The real blame falls on the generations of elected officials who have abdicated their responsibility by creating and nurturing this system.
While the debate over public-sector collective bargaining is usually portrayed in partisan or ideological terms, left-of-center politicians were not always so enamored of unionism in government. President Franklin D. Roosevelt, a patron saint of organized labor in the private sector, famously opposed extending the same bargaining rights to public-sector employees.
One of the best descriptions of the corrosive impact of unions on accountability in government came from Frank Zeidler, the Socialist mayor of Milwaukee for a dozen years from 1948 to 1960, the period when Wisconsin mandated public-sector collective bargaining.

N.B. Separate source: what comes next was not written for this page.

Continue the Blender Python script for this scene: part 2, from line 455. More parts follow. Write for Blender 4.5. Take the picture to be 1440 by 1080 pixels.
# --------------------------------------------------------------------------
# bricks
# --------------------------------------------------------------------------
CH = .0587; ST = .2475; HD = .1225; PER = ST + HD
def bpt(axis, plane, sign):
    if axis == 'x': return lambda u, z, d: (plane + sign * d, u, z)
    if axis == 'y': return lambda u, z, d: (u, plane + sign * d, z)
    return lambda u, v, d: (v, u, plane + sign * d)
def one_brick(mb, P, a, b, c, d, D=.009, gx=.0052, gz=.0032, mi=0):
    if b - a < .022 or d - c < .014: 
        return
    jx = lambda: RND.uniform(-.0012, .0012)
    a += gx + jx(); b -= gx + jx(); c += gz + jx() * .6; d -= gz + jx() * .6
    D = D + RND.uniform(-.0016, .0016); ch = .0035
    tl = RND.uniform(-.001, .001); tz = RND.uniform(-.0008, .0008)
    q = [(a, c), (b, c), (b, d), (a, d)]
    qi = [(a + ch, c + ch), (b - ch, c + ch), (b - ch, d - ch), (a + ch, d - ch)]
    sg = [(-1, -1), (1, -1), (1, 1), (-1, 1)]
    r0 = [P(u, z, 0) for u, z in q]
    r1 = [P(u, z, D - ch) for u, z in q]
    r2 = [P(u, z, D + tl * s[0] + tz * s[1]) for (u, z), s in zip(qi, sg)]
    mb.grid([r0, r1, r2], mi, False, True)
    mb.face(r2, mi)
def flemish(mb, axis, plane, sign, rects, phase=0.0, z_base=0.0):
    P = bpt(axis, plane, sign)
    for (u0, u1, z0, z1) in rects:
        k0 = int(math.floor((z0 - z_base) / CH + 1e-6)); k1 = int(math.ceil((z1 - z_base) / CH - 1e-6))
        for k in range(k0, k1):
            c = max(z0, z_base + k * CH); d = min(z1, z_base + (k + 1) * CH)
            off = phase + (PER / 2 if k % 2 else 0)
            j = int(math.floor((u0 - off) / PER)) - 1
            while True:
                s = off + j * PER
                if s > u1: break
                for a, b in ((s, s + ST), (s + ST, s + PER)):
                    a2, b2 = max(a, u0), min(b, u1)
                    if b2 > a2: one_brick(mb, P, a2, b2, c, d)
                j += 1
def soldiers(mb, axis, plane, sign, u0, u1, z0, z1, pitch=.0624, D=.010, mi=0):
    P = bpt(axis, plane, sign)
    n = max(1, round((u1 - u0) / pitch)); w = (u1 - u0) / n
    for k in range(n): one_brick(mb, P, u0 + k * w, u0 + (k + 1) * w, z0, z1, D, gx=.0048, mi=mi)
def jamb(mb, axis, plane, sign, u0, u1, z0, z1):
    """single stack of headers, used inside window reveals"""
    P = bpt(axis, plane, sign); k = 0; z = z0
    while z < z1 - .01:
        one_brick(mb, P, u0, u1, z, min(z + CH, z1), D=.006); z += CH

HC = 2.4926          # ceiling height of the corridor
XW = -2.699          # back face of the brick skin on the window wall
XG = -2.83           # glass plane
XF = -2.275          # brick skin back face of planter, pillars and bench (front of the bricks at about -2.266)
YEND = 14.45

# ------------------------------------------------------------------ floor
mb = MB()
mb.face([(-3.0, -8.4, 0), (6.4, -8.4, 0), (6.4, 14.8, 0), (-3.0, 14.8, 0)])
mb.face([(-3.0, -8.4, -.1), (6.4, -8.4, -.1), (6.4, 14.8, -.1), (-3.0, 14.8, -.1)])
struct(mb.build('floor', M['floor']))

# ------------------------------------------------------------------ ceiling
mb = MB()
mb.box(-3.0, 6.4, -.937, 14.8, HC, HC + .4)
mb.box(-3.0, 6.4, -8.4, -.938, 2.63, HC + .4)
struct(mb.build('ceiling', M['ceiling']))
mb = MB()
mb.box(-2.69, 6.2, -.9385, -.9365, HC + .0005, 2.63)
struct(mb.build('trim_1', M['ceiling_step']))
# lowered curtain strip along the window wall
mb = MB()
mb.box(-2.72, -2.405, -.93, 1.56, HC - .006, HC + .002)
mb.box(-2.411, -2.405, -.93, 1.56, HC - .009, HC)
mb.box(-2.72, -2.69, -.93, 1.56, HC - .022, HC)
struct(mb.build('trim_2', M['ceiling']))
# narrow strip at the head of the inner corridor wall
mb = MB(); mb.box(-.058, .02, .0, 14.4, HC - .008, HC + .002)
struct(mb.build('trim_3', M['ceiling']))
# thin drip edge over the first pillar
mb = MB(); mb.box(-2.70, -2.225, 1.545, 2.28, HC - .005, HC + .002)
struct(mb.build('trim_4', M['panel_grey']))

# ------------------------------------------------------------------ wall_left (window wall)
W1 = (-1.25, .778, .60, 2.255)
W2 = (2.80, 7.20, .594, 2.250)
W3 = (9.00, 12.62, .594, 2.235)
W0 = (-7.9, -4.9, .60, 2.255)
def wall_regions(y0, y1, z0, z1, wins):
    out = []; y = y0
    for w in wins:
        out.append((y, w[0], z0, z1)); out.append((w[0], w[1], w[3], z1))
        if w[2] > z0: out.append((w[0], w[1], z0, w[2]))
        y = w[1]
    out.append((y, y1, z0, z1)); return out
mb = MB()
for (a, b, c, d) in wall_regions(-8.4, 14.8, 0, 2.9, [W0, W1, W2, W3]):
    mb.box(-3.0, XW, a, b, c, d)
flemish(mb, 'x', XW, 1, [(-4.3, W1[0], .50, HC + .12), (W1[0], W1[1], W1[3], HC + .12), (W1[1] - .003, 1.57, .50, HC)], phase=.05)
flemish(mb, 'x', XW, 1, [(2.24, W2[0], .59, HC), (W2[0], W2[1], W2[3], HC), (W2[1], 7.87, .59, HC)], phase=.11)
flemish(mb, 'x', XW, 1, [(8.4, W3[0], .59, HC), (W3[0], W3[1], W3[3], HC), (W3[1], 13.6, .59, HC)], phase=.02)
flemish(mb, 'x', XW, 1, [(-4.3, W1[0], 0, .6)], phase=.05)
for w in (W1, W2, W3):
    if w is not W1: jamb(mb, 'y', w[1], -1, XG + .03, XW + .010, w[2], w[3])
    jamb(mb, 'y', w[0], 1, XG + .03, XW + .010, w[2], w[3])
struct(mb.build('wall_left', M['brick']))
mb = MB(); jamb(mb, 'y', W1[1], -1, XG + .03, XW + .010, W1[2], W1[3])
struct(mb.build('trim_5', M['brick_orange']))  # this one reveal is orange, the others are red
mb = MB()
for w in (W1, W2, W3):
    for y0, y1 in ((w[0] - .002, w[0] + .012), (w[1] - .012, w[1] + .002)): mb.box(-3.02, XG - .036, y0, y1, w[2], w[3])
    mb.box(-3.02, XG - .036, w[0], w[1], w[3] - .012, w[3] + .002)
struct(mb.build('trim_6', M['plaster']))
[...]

“The net effect has been to create what amounts to a two-chamber local government,” Zeidler later wrote. “One chamber is made up of elected representatives and chief executives . . . the traditional decision-making body for local government. The other chamber comprises the organized public employees who have gained official recognition to negotiate. The public business on wages and conditions of work, and therefore indirectly on policy, cannot be carried on without mutual agreement between these two chambers.”
Those words precisely describe the situation across New York today.
Cuomo has, at least, been willing to strongly advocate a local property tax cap in the face of strident union opposition. And Mayor Bloomberg is now belatedly pushing for pension changes the unions oppose.
But far more fundamental reforms are needed. Amid heated rhetoric about employee “rights,” the interests of taxpayers have been lost in the shuffle.